While Cardin says she uses her faith to help her find that calm and levelheadedness, other runners may use mindfulness or meditation practices to help them stay in the moment and not spiral to worst case scenarios before they happen. 

Balancing Act

For Tuliamuk, it has been parenthood that has helped her accept that there are so many things in life out of her control, especially as it relates to training. Whether that means taking a workout slower than the pace prescribed because she is fighting a cold or skipping a double because her daughter’s daycare was closed for a snow day, she is getting better at not worrying about the curveballs life sometimes throws at her, she says.

“If I don’t get in a run, just because I don’t have the time because I’m being a mom, that’s OK. It’s not going to make or break me,” she says. “I just try to remember that I have done so many runs, I’ve put in a lot of training over the years that if I miss running one day, because I’m being a mom, it’s not really that big of a deal.”.

Tuliamuk emphasizes that we all go through different challenges regardless of where we line up in the starting corrals. For Thweatt, the challenge before her Boston build was finding the joy in running again after a disappointing race at the Chicago Marathon last fall. The fifth-place finisher at the 2020 U.S. Olympic Trials says she too focused on the results, got to Chicago extremely stressed and, not surprisingly, didn’t have the race she hoped for. 

You don’t need to be a professional runner to become overly focused on the outcomes and lose sight of the process. And many would agree with Thweatt, who says running is “too damn hard” not to love what you’re doing.

So for her Boston build, she is focusing on having fun, a good reminder for runners training at any level. 
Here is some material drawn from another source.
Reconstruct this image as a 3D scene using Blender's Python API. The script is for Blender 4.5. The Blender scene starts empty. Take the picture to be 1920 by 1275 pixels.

“I feel more and more like myself every week. And that’s been really fun for me to just get myself back. And preparing for Boston has really helped me with that,” Thweatt says. “I’m in the best place, psychologically, I’ve probably been in like two years. So it feels really good to just be putting the pieces back together. I haven’t raced Boston yet. But I’m already really grateful for what it’s given me.”.